ブラック・ブレッド: スペイン戦争に負けた左派の少年から見た世間

映画『ブラック・ブレッド』を見ました。カタルーニャ地方 *1 の農村を舞台として、スペイン戦争に負けた共和国派 (左派) の男の息子を主人公とした映画です。

フランコが天下を取った時代において、少年の家族はアカの負け犬です。ですが、少年の父親は、純粋な共和国派ではあり得なかった。そもそも、純粋だったら戦後に生き残っているはずがないわけですし、生き残ってしまったからこそ負け犬なわけです。そこで、父親と土地の有力者との微妙な協力関係や、同志に対する複雑な裏切りが明らかになって行くところが、この映画の本筋です。

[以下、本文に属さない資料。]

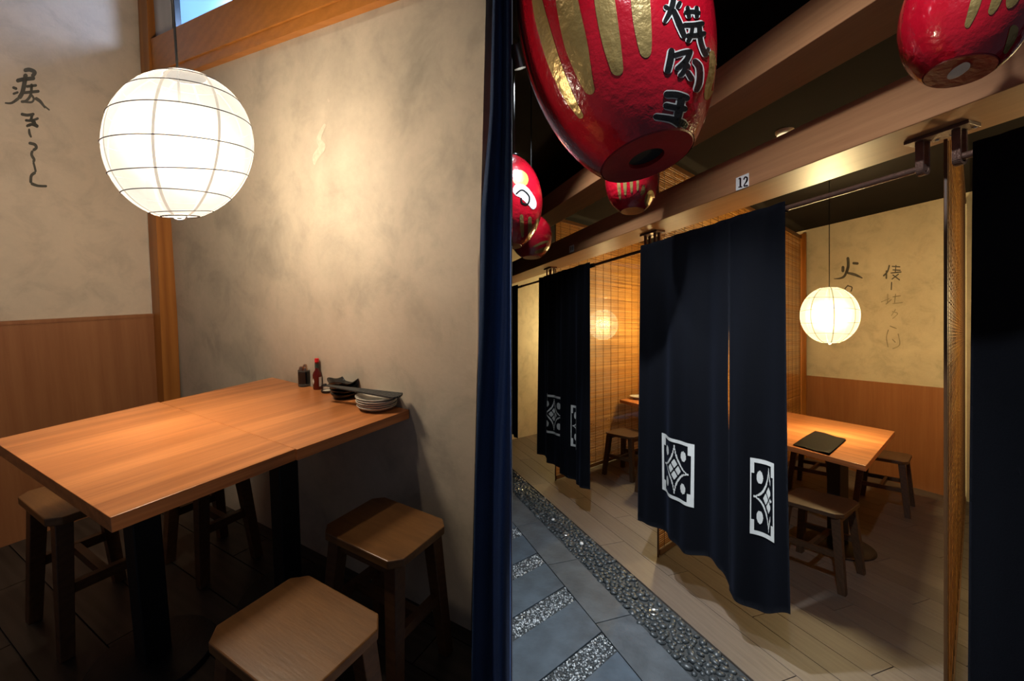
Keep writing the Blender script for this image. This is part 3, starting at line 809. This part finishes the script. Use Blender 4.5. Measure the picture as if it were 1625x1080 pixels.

日本の転向文学と通じるテーマを持った映画だと思うのですが、第二次世界大戦後の一億総懺悔とか、獄中不転向のヒロイズムとかでなんとなく総括してしまった日本に対して、フランコの体制が1970年代まで続き、そのまま現王制に禅譲されたスペインにおいては、共和国派の立場からの総括というのは、表立って行われる契機がなかったんじゃないかと想像します。この映画からも、政治的なるものを忌避し抑圧する当時の世間の雰囲気が伝わってきます。「当時の」と書きましたが、「当時」がいつ終わったか、そもそも終わっているのか否か、私にはちょっと分かりません。この映画がスペインで公開されるや大評判を取ったらしいことを考えると、現在においてもなお問題的で刺激的なテーマなんだろうことは想像できます。

「スペイン戦争後」というのはとても興味深いテーマだと思いました。しばらく追い掛けてみようと思います。

*1:現在カタルーニャ地方はスペインからの独立問題で沸き上がっています。スペイン戦争においても、カタルーニャ独立派は重要な位置を占めたはずですが、この映画では特に触れられていません。